Hi, How Can We Help You?


Oros Strike Indicators Review- Are They Really The Best?

Oros are a new indicator that hit the market recently. They have quickly spread in popularity, and are now one of the best selling strike indicators.

Oros vary in design from other available indicators. They screw apart, and inside there is a slot to lay your leader in. This is very similar hardware as the Airlock indicators, except on the Oros it is internal. Once you lay your leader in the slot, simply tighten the indicator and start fishing. Oros do not kink your leader, and allow for quick adjustments on the river. However, they are more expensive than other indicators.

Whether you love them or loathe them, Oros are here to stay. I think most nymph anglers can definitely benefit from using one. I have been using them for a couple months now, and I don’t see myself going back to a Thingamabobber.

This article will cover the pros and cons of Oros indicators. If you haven’t used them, they are worth checking out.

Although strike indicators are just bobbers for fly fishing, some are better than others. I get picky with my indicators, so here is an honest review of the Oros system.

Pro – Oros Are Very Adjustable

To adjust the Oros, simply loosen it a bit (not all the way). Then, you can slide it up or down your leader. Once you have adjusted it, just tighten it back up and start fishing.

With Thingamabobbers, you have to undo the loop, which kinks your leader. Then, you must redo the loop in a new spot, which also kinks your leader.

Oros are extremely easy to use, and you can adjust them in just a few seconds. If you encounter a deep nymph hole, you can move the Oros up your leader quickly – this equates to more time with your flies in the water.

Pro – Oros Do Not Kink Your Leader

Other indicator systems leave memory in leaders, because they kink the material. This is especially true for Thingamabobbers and Corqs. Once a leader is kinked a few times, it is tougher to use because it’s all twisted.

By using Oros, you can make your leaders last much longer. They preserve the life of your leaders, so you won’t have to buy as many. Leaders are not that cheap, and they are getting more expensive. It is better to make them last than to buy new ones.

Pro – Oros Are “In Line” With Your Leader

Other indicators have the attachment point on the top of the indicator. Thingamabobbers, Airlocks, and Corqs all have the attachment point at the top – This makes casting a bit more sloppy, as it throws the balance off with your nymph rig.

Since the Oros hardware is internal, it is perfectly in line with your leader. This keeps your rig more balanced, and it is easier to cast.

One of my favorite parts about this: when your flies have sunk deep enough, the Oros will turn, and your leader will stick out the top vertically. This lets you know that your flies are in the zone, and they have sunk deep enough.

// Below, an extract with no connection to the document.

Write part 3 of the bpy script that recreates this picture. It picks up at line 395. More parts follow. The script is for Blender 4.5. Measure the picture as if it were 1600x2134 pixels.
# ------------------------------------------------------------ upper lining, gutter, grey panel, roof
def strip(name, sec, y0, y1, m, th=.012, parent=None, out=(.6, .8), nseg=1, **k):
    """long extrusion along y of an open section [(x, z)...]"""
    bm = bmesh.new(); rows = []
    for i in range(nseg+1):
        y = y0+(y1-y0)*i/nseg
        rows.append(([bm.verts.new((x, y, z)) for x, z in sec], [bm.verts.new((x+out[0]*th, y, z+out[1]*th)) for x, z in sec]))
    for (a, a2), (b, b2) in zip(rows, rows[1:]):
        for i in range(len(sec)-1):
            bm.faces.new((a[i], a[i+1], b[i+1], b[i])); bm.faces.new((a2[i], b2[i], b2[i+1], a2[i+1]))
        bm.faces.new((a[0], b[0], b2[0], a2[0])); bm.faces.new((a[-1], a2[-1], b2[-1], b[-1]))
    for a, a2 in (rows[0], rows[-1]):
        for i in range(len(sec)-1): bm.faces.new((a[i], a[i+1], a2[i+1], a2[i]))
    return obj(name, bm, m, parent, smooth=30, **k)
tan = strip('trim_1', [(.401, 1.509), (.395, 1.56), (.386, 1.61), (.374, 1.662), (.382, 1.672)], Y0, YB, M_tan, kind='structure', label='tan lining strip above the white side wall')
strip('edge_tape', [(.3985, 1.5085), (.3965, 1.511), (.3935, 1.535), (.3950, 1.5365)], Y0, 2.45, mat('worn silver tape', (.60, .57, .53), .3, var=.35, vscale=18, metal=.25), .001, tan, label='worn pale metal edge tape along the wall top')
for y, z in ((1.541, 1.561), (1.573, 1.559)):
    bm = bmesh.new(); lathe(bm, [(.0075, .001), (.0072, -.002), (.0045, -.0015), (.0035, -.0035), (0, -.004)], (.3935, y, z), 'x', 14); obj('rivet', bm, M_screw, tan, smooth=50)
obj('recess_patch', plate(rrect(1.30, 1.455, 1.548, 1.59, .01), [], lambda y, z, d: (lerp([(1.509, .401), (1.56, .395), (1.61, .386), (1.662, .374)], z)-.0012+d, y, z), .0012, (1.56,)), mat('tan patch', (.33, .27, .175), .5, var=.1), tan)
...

Con – They Cost More Than Other Indicators

Oros indicators are not cheap. They are about $3-4 a piece, and they are expected to increase in price. This is more than a $2 Thingamabobber or Corq indicator. Although $3 isn’t a lot, they are still considerably more than normal indicators – 50% more.

However, given their performance – I think the price is justified. They are also very durable, so you won’t go through that many. I have had some last for months on end.

Con – They Will Scuff Your Leader

Although they won’t kink your leader, they will scuff it. When you slide the Oros to adjust it, it scratches your leader each time. After many adjustments, your leader will look pretty scuffed. This isn’t a huge deal, because fish aren’t looking at the butt section of your leader – but it can still be annoying.


Overall, I think Oros are worth purchasing. They are the best indicator system I have found, and they really help you spend more time with your flies in the water. The adjustability is top notch, and I have not seen a better indicator since the New Zealand system. If you want to stop fumbling around adjusting your nymph rig, consider using an Oros.

If you haven’t tried them out, consider picking up a few. They have been selling out quickly, as Oros is trying to keep up with demand. They are available at most fly shops, as well as online.